Da Gnome- und KDE-Anwendungen auf dem jeweiligen Konkurrenz-Desktop lauffähig sind, dürfte im Wettrennen um die Gunst der Linux/Unix-User die bloße Zahl der jeweils verfügbaren Programme wohl kaum den Ausschlag geben. Eher könnte mittelfristig der Wunsch von Anwendern nach kooperierenden Applikationen zumindest bei der Infrastruktur eine Entscheidung zu einem Modell herbeiführen. Betrachtet man Anwendungen, denen gerade im Unternehmenseinsatz eine Schlüsselposition zukommt, dann scheint Gnome hier in einer günstigeren Position zu sein. Zu diesen "Killerapplikationen" zählt möglicherweise der Groupware-Client "Evolution" (http://www.ximian.com/products/ximian_evolution), der neben E-Mail-Funktionen auch einen Kalender sowie ein Adressbuch umfasst und dank eines separaten Exchange-Konnektors als Client für Microsofts Messaging-System fungieren kann. Noch stärker könnte sich die Entscheidung von Sun Microsystems zugunsten von Gnome auswirken. Das unter Linux/Unix führende Büropaket Star Office nutzt zwar ein weiteres proprietäres Komponentenmodell namens Universal Network Objects (UNO), kann aber dank eines vorhandenen Adapters von Bonobo-Anwendungen als ihresgleichen angesprochen werden.
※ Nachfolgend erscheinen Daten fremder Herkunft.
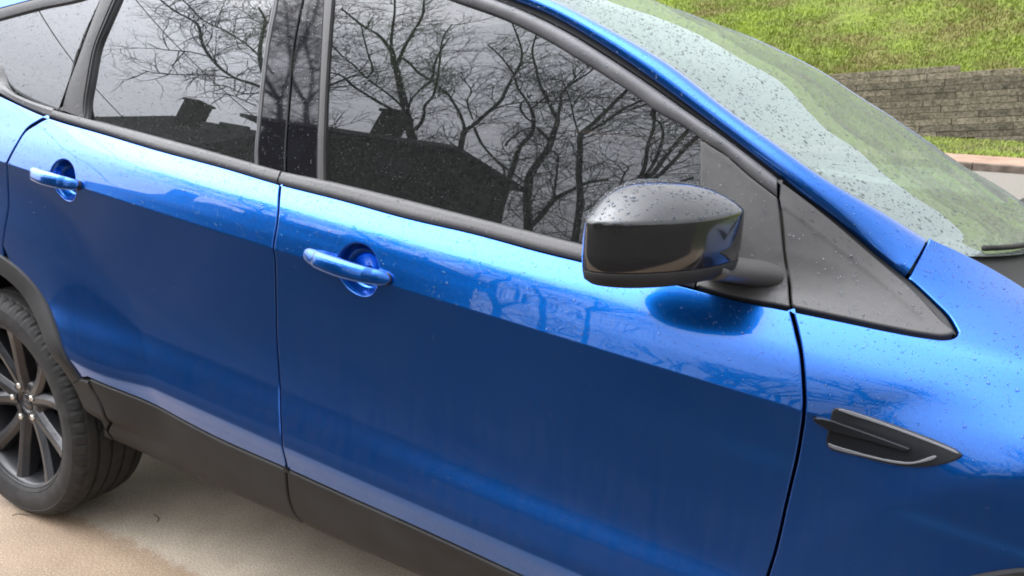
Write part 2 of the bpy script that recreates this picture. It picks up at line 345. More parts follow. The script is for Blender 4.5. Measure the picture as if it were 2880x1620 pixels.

So ließe sich etwa über Zuordnung des Mime-Typs "application/msword" zu Open/Star Office erreichen, dass an Mails angehängte Word-Dokumente innerhalb von Evolution mit Suns Textverarbeitung geöffnet werden. Vorerst keine mustergültig aufeinander abgestimmte Anwendungssuite repräsentiert "Gnome Office" (http://www.gnome.org/gnome-office). Die meisten Programme stammen ursprünglich von anderen Projekten und werden nachträglich auf die Gnome-Infrastruktur abgestimmt. Im Prinzip versammeln sich unter diesem Etikett alle wesentlichen Desktop-Programme, die der GNU Public Licence (GPL) unterliegen. Immerhin findet sich dort auch das weit verbreitete Grafik-Tool "Gimp", das mittlerweile Bonobo-fähig ist.

Keine Fusion in Sicht

Entgegen einigen länger zurückliegender Debatten in Mailing-Listen zeichnet sich vorerst keine Zusammenführung der beiden Basistechnologien ab. Vielmehr treiben die rivalisierenden Teams ihre Projekte energisch voran und können größere Updates ihrer Desktops vorweisen. KDE gab im April die Version 3.0 frei, Gnome veröffentlichte Mitte Juni den Release Candidate 1 der Version 2.0.

Letztendlich fechten sie einen Kampf aus, der in der Welt der kommerziellen Desktops zwischen Microsoft, Apple und IBM Mitte der 90er Jahre stattfand. Den konnte zwar Microsoft für sich entscheiden, das Modell des automatisierbaren, hochkomplexen und integrierten Desktops verlor seitdem aber dank Internet an Bedeutung. In einer global vernetzten Welt erwies er sich als unversiegbarer Quell von Sicherheitsproblemen, außerdem verdrängte der Web-Browser zahlreiche proprietäre Frontends aus der Client-Server-Ära. Tatsächlich finden sich auf dem typischen Arbeitsplatzrechner außer den gängigen Office-Paketen (inklusive Mail-Client) und dem Browser kaum noch Anwendungen. Deshalb stellt sich durchaus die Frage nach dem Nutzen der aufwändig betriebenen Konkurrenz um einen freien Desktop-Standard. Der Standard-Browser der Open-Source-Welt "Mozilla" untergräbt diese Bemühungen mit seinem Cross-Plattform-Konzept zusätzlich: Weder bei der Benutzeroberfläche noch beim Komponentenmodell schert er sich um Gnome und KDE, sondern bringt mit der "XML-based User Interface Language" (XUL) und XPCOM seine eigenen Technologien mit.